His historical paintings were exhibited at the Salon of Paris for the first time during 1831.

He became an illustrator much prized for his elegance, his diversity, and the lively character of his drawings, which were converted to engravings either by himself or by such artists as Jacques Adrien Lavieille, Émile Montigneul and Alfred Revel. He was praised by Théophile Gautier:

Tony Johannot can be called, without fear of contradiction, the king of illustration. Only a few years ago, no novel, no poem could appear in print without an engraving in wood bearing his signature: such heroines of delicate frame, with the necks of swans, flowing hair, imperceptible foot, he has confided to the rice-paper! How many vagabonds in rags, knights armoured from head to foot, tarasques scaled and clawed, he has tossed upon the butter-coloured and canary-yellow covers of novels of the Middle Ages; all the poetry and all the literature, of both ancient and modern times, has passed through his hands: the Bible, Molière, Cervantes, Rousseau, Walter Scott, Lord Byron, Bernardin de Saint-Pierre, Goethe, Chateaubriand, Lamartine, Hugo: he has comprehended all.

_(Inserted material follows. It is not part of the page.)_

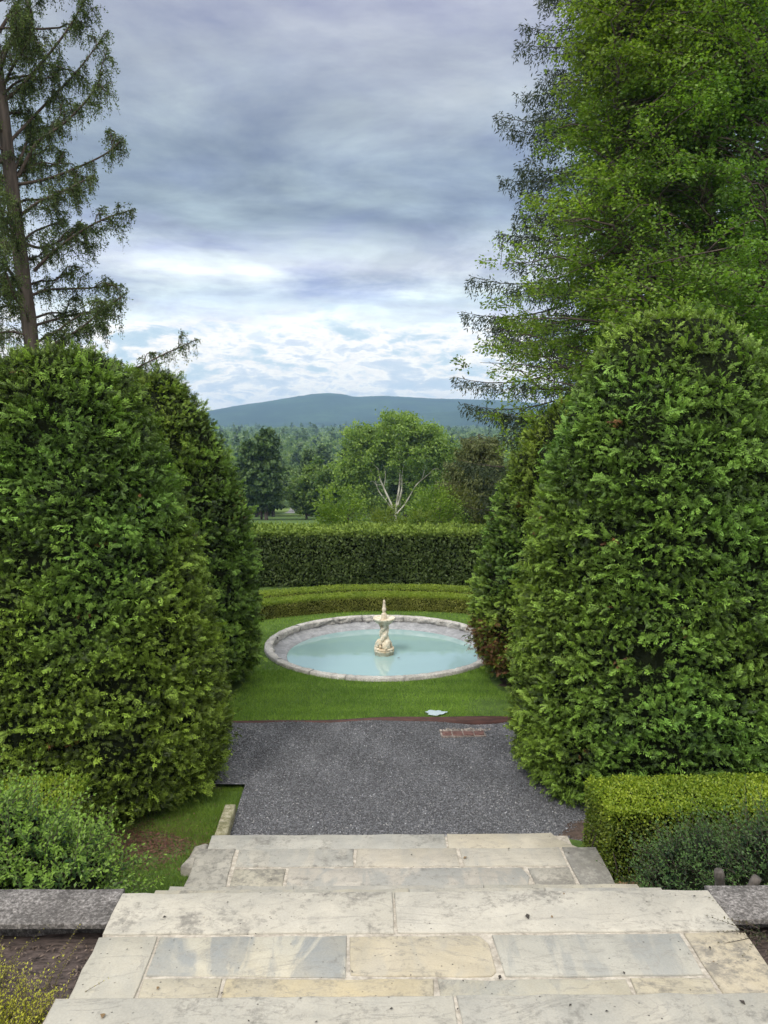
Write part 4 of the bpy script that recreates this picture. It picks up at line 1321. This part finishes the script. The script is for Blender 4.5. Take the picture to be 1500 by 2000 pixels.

His drawings appear in all these admirable volumes, and not one seems out of place. By the sides of these sublime pages, of these harmonious verses, they are an ornament and no stain; whatever these diverse geniuses have dreamt, he has been able to recreate and pull bodily into his art.[1]

He died in Paris on 4 August 1852.

Gallery[edit]

Works[edit]

  • Magazines: Revue des Deux Mondes, L’Artiste, L'Illustration, Le Magasin Pittoresque.
  • Histoire du Roi de Bohême et de ses sept châteaux by Charles Nodier (1830).
  • Théatre complet of Eugène Scribe (1834) -- 2nd edition, chez Aimé André.
  • The Complete Works of Lord Byron (1835).
  • Œuvres illustrées of Molière (1835–1836).
  • Don Quichotte by Cervantes (1836–1837).
  • Paul et Virginie by Bernardin de Saint-Pierre (1838).
  • Manon Lescaut by Abbé Prévost (1839).
  • Les Français peints par eux-mêmes (1840–1842).
  • L'Âne mort by Jules Janin (1842).
  • Voyage où il vous plaira by Musset and Stahl, chez Hetzel (1843).
  • La Comédie humaine by Balzac, edition Furne (1842–1846).
  • La Bretagne ancienne et moderne by Pitre-Chevalier (1845).
  • Faust by Goethe (1847).
  • Raphaêl by Lamartine (1849–1850), Perrotin edition.
  • Œuvres illustrées of George Sand (1852–1856).
  • Jérôme Paturot à la recherche de la meilleure des républiques by Louis Reybaud, chez Michel Lévy frères (1849).

References[edit]

  1. ^ Théophile Gautier, article in La Presse, 16 June 1845. Reprinted in Portraits contemporains.

Bibliography[edit]

  • Aristide Marie, Alfred et Tony Johannot, peintres, graveurs et vignettistes, H. Floury, coll. « La Vie et l'art romantiques », Paris, 1925.
  • La Grande Encyclopédie (sous la direction d'André Berthelot) (tome 21)
  • Dictionnaire des illustrateurs, 1800-1914. Sous la direction de Marcus Osterwalder. Éditions Ides et Calendes, 1989. p. 538-539.